I love this blog. I am its biggest fan. For its first 10 years it documented many of my best thoughts, and many of my stupidest actions. It's been faltering for its last few years though. This is partly because first Facebook and then smartphones came along, and something that might have developed into a blog post became easier and more immediately rewarding to post as a status update - and when you can post something NOW why would you let it settle and ferment, and who would even read my thoughts on Ken Livingstone fully two days later? But also because the internet has become a nasty place for women who express opinions - I've had only the mildest of these experiences (despite being a holder of some pretty strong opinions) and I know that's because, recently, I've done most of my opinion expressing in a less public space than this. If I've expressed them at all. 

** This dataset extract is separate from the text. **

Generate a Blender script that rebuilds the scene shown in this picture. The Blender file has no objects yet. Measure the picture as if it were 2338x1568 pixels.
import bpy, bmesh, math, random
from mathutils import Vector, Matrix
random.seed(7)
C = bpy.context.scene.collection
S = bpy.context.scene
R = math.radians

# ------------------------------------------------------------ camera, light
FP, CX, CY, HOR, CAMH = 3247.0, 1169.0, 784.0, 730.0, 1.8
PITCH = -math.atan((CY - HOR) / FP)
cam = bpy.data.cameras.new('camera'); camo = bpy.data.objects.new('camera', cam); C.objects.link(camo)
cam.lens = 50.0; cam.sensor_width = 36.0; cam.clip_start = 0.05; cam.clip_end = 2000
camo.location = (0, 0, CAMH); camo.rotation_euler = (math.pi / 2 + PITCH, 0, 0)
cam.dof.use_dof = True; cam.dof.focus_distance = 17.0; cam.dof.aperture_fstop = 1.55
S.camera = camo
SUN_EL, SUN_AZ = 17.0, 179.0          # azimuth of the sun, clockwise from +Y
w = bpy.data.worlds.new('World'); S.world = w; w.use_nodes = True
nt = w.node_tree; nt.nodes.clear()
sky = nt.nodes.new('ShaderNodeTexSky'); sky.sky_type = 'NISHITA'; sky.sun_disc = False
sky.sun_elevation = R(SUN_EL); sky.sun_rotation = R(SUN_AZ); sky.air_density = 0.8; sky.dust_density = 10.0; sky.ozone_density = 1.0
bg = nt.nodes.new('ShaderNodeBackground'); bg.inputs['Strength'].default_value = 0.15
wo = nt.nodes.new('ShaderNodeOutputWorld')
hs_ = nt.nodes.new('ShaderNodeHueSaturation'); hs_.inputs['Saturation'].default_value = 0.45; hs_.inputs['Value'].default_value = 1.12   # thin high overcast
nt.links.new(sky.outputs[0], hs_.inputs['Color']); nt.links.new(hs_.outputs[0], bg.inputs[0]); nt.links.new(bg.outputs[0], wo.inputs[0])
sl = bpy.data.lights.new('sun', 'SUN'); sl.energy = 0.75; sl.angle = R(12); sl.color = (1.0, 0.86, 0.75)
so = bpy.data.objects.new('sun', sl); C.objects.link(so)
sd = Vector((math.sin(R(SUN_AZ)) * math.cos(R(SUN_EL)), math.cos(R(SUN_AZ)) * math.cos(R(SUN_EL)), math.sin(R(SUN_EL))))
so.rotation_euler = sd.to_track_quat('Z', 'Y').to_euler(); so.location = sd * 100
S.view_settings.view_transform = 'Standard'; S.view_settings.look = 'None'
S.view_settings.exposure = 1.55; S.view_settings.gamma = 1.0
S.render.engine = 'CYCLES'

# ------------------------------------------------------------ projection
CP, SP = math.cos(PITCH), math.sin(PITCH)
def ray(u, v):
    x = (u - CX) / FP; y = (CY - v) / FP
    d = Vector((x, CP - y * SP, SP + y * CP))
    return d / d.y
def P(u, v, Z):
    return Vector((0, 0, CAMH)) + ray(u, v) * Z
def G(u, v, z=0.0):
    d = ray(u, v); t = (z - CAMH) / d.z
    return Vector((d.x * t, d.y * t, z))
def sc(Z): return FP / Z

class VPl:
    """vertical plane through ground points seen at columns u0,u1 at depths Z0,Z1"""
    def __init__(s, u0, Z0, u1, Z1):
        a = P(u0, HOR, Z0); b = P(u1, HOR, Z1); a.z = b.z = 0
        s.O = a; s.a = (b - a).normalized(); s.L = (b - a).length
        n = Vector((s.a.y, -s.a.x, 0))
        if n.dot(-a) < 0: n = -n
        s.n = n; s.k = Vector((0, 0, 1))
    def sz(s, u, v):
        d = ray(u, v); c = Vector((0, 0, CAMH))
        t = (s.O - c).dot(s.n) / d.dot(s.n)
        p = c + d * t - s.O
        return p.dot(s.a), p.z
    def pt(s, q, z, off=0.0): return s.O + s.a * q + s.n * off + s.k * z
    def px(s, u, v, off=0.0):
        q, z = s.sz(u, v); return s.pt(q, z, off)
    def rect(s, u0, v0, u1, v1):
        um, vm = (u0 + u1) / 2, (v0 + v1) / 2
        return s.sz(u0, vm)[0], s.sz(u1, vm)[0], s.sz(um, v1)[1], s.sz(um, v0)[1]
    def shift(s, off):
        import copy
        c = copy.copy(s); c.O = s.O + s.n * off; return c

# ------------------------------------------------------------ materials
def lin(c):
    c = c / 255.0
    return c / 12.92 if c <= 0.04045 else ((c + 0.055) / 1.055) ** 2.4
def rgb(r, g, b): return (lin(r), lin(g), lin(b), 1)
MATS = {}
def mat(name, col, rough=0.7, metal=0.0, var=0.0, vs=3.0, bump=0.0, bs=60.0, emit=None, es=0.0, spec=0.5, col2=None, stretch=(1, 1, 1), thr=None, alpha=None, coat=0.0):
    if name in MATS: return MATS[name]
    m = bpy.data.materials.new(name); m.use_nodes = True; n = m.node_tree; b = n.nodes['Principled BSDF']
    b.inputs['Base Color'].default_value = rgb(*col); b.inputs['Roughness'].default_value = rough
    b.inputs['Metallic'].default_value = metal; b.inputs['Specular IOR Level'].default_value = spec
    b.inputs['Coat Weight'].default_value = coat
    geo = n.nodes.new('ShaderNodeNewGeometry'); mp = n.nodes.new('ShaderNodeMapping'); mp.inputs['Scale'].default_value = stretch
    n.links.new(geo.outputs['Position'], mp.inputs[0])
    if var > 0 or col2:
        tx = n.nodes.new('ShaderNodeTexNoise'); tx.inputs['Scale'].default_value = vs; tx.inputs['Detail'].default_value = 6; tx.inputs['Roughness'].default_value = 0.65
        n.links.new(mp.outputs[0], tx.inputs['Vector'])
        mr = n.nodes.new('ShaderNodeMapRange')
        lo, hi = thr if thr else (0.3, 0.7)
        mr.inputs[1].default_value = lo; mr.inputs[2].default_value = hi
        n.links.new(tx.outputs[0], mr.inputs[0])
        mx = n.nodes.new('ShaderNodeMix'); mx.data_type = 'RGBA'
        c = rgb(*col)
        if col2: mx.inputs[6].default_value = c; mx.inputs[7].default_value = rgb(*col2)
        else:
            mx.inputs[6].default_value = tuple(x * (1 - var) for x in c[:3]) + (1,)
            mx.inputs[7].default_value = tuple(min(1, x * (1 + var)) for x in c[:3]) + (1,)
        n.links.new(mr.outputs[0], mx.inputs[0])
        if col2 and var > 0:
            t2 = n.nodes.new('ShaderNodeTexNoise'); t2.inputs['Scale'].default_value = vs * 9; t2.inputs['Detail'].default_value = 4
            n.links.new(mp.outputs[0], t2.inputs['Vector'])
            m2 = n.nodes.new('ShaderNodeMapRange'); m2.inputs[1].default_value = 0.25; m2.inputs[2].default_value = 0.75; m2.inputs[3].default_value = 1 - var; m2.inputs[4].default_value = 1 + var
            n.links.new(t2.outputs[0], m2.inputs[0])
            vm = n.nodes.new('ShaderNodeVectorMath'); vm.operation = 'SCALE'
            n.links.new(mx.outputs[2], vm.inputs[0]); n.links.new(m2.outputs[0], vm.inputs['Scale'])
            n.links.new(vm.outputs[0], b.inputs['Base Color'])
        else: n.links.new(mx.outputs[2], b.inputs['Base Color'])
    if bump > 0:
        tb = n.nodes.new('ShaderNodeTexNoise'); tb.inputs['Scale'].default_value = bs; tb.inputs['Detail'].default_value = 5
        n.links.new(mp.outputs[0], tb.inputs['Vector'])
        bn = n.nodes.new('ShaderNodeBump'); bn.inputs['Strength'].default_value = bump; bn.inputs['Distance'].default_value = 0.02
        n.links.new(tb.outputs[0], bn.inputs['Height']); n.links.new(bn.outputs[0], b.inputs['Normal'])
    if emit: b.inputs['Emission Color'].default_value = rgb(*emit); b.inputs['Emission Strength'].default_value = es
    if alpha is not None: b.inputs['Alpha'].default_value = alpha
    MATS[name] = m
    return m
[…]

Which is all a bit sad, and I want to do better. But also one picks one's battles, and I've had some others on closer to home. And some of that is why I decided to write a blog post on Friday morning, and it's taken me to nearly midnight on Monday to squeeze one out. I have the words, but I'm a little constipated. 
In between, for the record, I've taken pure pleasure in the appearance of my first asparagus spears and in the progress of the baby blackbirds currently living on our balcony. I've had thoughts about privilege and aggression. I've engaged in, and quickly been exhausted by engaging in, FB conversation about Ken and Israel and antisemitism and yada yada. I've made (partly in response) some proper Israeli-style houmous which I enjoyed with my two favourite cis straight white able bodied middle class men (one of them Jewish, which shouldn't matter, but then none of this shit should matter). I have mopped up the urine of a small dog on steroids who had an accident. I've administered pain relief to a terminally ill gerbil. I've drunk too much red wine. I've danced to Prince and sung Springsteen into the wind. I've spent yet more silly money on deodorant that isn't all chemically but probably won't actually work. I've momentarily overcome my fear of Ecoville communal eating and enjoyed a delicious, spicy dinner and a lot of laughing squidged around the All Foods Table. I've learned more than I thought I'd ever need or want to know about the Peninsular War. I've delighted in Lindy West's latest. I've read the first third of Wool
And I've written this. It may be a new start, it may not even be that. But I'd like to keep it up. 
joella

* I do still intend to write a post about the many good things about living in Ecoville. But not today.